▶ MATERIAL FOR THIS TASK:
^^^^^^^^
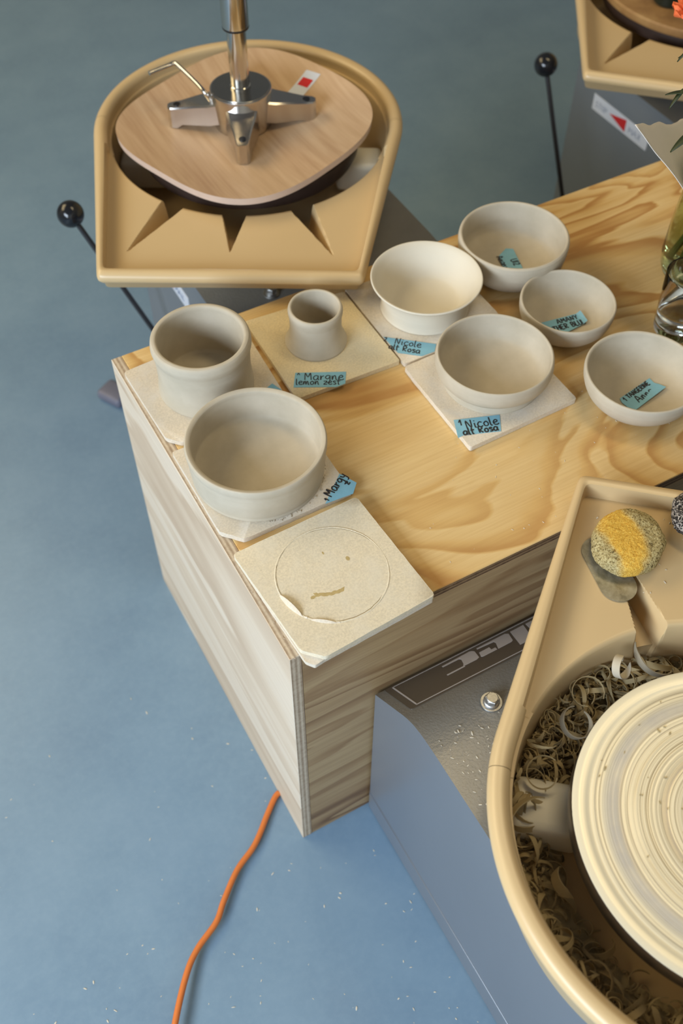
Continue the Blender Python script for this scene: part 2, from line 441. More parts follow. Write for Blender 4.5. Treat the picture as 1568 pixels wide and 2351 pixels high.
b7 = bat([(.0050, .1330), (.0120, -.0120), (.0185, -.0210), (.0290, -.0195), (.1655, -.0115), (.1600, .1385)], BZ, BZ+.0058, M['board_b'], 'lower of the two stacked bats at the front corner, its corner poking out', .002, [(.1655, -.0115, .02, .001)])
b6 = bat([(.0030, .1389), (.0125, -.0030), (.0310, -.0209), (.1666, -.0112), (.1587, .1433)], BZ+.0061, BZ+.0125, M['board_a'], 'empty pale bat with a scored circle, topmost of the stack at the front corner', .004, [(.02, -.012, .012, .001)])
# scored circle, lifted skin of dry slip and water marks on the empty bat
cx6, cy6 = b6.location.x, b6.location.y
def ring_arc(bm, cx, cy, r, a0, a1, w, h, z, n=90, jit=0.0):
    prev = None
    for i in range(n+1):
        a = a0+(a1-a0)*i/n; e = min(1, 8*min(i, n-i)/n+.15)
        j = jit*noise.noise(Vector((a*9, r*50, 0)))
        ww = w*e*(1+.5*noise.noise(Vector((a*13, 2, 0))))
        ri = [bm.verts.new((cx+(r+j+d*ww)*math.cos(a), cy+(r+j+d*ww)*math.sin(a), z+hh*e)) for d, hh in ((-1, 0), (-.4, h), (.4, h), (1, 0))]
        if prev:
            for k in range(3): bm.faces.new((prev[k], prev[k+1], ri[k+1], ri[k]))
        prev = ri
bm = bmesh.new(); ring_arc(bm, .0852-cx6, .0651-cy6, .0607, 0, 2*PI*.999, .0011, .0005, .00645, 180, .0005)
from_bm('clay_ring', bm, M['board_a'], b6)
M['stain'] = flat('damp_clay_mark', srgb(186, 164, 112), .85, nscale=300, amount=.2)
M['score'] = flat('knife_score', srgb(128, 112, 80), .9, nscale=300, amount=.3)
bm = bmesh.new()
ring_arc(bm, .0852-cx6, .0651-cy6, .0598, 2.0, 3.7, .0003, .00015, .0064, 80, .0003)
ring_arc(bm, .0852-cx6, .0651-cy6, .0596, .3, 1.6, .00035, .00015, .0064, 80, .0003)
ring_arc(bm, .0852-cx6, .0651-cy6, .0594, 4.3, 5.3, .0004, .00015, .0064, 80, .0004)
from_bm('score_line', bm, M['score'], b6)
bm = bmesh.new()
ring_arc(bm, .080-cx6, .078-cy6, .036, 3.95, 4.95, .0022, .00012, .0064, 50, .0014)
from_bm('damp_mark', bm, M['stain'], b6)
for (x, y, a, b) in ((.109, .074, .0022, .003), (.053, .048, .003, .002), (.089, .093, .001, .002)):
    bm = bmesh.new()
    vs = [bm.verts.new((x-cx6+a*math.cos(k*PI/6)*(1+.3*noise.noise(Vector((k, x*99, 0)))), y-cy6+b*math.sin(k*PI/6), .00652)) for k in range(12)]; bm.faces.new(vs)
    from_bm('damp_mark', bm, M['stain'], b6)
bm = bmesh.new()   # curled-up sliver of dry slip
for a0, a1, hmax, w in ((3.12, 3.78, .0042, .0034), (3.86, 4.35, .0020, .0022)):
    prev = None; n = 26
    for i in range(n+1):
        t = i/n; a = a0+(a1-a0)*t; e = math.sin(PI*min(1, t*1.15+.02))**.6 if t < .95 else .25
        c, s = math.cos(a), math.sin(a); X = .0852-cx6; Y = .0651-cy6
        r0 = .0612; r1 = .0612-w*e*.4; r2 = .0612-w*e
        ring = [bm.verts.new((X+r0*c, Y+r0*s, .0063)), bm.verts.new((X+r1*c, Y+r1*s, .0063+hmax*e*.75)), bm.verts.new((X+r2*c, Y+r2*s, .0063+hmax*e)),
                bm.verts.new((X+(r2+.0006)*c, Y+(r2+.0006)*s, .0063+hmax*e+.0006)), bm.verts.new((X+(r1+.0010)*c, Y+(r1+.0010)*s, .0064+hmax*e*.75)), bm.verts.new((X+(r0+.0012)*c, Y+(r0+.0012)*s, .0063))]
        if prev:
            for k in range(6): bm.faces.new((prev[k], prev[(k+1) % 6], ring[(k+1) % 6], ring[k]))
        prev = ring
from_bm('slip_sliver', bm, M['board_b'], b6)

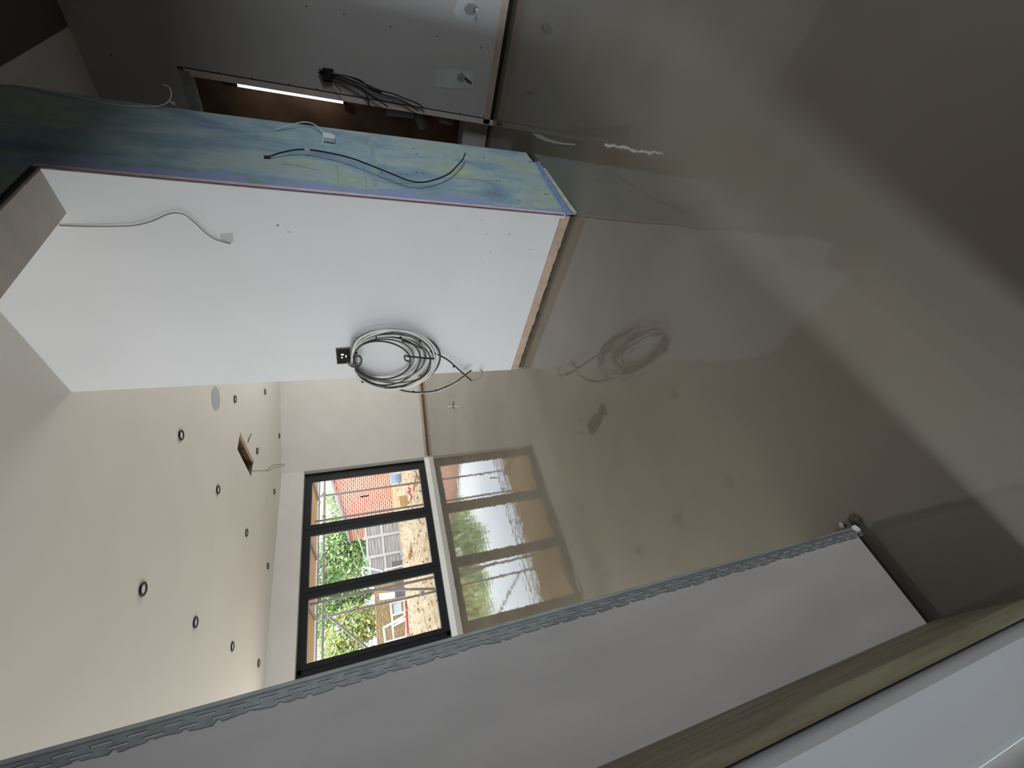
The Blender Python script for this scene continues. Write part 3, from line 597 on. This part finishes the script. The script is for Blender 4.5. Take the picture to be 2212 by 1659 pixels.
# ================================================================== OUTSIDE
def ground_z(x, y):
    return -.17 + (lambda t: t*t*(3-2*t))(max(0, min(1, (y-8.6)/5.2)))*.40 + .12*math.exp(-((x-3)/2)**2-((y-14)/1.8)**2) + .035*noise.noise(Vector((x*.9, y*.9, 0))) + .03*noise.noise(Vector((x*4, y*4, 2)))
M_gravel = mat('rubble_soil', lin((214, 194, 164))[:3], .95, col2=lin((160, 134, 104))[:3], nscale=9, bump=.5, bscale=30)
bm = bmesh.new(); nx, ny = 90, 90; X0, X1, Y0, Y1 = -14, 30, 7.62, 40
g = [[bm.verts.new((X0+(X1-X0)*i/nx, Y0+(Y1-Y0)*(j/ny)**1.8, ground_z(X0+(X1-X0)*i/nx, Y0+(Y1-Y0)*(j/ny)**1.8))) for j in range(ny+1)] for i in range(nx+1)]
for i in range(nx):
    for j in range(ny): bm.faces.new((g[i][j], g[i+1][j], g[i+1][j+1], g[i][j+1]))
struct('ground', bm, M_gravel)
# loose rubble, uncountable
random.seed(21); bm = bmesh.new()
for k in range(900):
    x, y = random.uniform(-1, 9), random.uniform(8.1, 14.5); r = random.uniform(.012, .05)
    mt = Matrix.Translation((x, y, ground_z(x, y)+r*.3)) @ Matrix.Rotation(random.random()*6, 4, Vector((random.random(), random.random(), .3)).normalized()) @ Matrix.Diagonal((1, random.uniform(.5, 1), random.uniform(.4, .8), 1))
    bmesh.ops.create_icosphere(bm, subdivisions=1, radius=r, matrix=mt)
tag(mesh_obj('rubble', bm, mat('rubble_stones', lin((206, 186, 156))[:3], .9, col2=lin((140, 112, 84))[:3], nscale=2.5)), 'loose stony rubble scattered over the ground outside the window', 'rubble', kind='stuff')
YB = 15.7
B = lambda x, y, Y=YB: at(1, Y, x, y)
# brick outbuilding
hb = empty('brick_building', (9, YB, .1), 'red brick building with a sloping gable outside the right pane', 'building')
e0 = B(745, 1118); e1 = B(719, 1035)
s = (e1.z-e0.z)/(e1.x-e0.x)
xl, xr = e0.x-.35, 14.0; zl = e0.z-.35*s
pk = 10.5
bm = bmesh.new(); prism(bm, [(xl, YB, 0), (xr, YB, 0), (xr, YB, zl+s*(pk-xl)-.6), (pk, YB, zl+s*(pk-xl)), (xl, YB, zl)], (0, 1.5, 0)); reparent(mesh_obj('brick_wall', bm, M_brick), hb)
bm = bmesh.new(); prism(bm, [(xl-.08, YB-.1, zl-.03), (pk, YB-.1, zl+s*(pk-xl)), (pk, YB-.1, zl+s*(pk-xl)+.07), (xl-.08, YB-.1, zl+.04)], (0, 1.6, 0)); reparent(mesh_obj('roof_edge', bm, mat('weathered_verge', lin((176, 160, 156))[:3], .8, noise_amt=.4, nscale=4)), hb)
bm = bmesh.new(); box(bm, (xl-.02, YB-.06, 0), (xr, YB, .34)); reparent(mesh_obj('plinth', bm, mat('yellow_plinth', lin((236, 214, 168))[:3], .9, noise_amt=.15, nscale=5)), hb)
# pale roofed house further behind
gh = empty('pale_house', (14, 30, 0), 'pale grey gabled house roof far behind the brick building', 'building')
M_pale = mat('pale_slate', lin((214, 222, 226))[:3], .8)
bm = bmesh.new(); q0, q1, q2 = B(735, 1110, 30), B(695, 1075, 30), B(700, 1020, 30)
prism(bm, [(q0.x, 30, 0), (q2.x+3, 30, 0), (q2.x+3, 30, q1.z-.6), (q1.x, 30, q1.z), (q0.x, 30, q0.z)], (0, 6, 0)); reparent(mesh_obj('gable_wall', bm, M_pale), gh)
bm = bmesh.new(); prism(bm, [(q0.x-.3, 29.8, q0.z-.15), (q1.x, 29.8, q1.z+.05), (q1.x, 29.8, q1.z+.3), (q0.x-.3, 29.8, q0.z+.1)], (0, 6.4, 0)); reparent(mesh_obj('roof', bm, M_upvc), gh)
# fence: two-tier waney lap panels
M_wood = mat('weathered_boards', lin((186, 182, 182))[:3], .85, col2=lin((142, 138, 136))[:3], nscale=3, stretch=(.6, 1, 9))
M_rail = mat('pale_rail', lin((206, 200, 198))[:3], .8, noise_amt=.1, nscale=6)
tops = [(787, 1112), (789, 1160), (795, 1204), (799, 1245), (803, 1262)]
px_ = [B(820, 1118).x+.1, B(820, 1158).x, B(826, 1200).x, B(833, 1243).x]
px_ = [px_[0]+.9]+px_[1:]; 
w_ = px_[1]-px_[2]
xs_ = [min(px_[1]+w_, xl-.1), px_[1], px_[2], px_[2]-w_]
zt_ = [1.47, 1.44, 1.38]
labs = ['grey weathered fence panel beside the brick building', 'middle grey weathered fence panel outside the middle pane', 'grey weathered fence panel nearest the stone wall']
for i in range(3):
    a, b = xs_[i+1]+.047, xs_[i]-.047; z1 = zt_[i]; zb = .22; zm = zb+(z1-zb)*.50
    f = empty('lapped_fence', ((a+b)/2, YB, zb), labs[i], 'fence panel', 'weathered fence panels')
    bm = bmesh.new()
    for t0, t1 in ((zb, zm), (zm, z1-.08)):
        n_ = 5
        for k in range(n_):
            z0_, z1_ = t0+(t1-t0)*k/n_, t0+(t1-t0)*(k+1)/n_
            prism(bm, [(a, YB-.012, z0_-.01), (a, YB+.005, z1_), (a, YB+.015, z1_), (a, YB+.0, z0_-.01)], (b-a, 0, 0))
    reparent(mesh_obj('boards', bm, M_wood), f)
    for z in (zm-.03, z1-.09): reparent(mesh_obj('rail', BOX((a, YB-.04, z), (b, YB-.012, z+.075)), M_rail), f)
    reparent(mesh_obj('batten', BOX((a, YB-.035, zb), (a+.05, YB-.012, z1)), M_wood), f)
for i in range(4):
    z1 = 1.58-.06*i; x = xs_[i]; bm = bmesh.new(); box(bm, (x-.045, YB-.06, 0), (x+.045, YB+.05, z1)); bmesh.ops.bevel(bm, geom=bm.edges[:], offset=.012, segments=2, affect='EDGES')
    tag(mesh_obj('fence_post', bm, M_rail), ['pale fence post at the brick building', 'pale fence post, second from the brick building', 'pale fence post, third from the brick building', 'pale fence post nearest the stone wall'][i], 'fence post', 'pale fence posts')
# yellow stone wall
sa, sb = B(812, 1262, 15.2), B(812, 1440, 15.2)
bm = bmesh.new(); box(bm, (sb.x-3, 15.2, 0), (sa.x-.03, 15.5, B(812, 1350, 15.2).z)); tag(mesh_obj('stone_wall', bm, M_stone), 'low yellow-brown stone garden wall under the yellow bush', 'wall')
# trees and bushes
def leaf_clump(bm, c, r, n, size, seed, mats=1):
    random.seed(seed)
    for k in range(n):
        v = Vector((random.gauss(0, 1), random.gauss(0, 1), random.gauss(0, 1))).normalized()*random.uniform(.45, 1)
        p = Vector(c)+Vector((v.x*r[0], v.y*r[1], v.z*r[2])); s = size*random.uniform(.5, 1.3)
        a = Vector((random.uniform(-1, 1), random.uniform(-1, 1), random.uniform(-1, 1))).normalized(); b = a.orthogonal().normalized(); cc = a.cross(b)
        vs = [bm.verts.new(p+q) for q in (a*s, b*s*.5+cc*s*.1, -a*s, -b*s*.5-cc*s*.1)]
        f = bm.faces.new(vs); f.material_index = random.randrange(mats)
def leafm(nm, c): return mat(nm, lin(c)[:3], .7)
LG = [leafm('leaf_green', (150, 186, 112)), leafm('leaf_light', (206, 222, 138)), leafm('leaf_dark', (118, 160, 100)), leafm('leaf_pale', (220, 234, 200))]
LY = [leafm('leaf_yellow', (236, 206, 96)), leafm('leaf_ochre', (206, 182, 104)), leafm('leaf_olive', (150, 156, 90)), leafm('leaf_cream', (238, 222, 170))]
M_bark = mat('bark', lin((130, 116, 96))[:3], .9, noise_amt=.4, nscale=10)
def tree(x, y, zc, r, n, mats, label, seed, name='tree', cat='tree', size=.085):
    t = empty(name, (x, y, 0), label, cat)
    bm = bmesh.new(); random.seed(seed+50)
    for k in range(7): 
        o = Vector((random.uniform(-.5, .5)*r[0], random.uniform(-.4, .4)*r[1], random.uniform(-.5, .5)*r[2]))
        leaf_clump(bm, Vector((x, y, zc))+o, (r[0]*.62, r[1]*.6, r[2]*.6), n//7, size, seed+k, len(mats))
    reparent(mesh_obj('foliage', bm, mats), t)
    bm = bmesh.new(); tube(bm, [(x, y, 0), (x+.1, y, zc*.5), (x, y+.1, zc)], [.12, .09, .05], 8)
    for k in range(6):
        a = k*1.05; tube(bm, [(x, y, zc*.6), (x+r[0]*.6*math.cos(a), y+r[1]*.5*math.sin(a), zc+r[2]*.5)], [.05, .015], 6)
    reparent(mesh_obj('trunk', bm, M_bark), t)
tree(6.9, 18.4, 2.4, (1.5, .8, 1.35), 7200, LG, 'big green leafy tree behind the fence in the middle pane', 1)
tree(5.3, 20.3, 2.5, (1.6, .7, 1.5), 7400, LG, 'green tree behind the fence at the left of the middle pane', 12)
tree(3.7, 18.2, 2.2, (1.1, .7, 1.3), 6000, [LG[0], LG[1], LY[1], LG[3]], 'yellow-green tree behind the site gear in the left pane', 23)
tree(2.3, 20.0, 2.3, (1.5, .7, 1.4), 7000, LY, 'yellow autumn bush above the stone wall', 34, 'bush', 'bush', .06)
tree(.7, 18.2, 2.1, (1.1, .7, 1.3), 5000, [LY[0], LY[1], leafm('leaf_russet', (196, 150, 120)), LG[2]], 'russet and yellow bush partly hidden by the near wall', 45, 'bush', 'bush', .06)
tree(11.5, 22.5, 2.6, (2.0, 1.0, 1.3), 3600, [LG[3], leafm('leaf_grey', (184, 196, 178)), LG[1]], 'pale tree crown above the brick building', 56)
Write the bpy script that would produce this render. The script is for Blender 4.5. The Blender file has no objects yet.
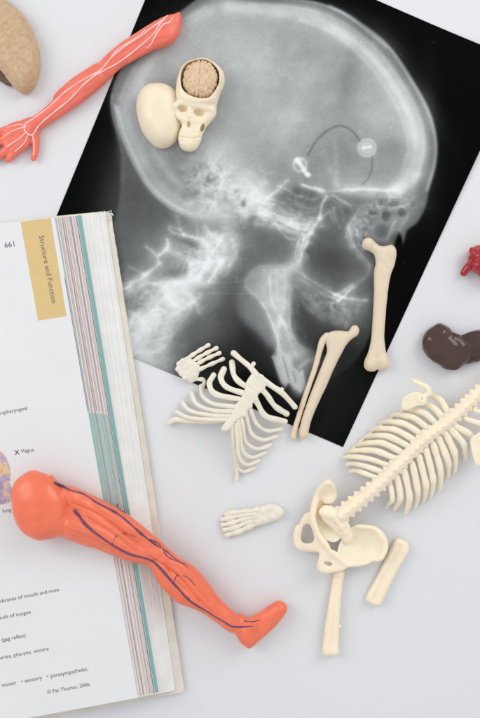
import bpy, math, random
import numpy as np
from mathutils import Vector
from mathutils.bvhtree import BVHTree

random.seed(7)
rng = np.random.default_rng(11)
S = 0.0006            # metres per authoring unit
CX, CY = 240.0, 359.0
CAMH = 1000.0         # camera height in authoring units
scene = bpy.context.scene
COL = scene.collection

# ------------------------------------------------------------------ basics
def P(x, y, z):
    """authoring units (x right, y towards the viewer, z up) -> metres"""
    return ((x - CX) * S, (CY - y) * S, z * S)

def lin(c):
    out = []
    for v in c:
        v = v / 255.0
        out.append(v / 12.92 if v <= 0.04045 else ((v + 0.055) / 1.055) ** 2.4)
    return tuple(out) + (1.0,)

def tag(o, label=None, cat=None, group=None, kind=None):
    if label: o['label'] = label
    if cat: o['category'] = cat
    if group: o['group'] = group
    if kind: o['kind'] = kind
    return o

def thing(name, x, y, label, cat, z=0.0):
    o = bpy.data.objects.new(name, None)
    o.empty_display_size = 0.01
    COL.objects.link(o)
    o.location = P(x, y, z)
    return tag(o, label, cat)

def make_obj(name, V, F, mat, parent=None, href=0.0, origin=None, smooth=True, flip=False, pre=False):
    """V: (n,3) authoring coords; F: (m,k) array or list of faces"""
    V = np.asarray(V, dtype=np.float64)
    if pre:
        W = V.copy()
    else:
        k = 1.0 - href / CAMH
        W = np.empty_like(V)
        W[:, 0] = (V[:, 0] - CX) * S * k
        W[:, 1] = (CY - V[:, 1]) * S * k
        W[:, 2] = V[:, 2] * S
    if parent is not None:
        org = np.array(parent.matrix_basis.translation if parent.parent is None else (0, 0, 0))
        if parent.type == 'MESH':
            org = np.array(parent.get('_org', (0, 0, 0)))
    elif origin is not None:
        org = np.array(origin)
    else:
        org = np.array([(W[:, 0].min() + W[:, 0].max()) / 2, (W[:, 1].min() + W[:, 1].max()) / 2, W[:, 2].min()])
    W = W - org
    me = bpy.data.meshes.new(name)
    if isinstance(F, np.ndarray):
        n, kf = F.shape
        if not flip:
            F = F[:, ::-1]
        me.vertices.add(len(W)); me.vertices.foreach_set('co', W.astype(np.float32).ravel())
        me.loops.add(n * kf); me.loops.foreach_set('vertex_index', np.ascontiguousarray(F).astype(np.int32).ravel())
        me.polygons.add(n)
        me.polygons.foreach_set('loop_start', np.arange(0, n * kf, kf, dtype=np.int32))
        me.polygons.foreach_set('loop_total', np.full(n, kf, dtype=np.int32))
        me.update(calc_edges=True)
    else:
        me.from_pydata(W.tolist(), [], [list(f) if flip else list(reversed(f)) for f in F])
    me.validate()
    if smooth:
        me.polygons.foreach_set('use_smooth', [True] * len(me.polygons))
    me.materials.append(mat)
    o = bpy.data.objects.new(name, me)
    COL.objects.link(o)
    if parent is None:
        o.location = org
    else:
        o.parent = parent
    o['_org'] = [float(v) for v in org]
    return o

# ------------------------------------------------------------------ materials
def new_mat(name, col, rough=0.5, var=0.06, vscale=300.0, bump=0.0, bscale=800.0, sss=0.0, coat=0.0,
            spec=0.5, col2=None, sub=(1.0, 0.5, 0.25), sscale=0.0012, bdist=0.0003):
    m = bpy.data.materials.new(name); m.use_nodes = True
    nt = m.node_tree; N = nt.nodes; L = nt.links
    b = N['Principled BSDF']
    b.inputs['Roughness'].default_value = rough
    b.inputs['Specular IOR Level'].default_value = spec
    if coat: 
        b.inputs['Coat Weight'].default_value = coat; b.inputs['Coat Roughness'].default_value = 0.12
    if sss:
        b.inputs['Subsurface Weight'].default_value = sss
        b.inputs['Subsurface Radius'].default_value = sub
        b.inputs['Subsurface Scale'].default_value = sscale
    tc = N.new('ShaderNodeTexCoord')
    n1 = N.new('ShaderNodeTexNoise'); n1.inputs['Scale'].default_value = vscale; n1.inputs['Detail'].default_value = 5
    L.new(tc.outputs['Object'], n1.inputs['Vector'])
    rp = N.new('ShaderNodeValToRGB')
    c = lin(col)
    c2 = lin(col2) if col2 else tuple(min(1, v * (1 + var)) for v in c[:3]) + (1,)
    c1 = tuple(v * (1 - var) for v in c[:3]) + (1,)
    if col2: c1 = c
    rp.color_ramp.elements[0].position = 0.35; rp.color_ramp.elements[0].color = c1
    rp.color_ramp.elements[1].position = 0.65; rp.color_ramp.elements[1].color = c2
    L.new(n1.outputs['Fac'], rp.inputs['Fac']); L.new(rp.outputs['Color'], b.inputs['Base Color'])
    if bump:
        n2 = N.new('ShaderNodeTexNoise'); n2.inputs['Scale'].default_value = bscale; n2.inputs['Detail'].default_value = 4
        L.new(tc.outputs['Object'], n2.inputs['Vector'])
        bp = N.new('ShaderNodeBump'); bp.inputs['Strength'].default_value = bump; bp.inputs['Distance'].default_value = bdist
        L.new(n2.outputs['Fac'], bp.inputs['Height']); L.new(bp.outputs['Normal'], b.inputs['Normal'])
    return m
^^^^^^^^
▶ WHAT IS ASKED:
Which lines contain "pixels"? Copy each of them.

▶ RESPONSE TO THE EXERCISE:
Continue the Blender Python script for this scene: part 2, from line 441. More parts follow. Write for Blender 4.5. Treat the picture as 1568 pixels wide and 2351 pixels high.
The Blender Python script for this scene continues. Write part 3, from line 597 on. This part finishes the script. The script is for Blender 4.5. Take the picture to be 2212 by 1659 pixels.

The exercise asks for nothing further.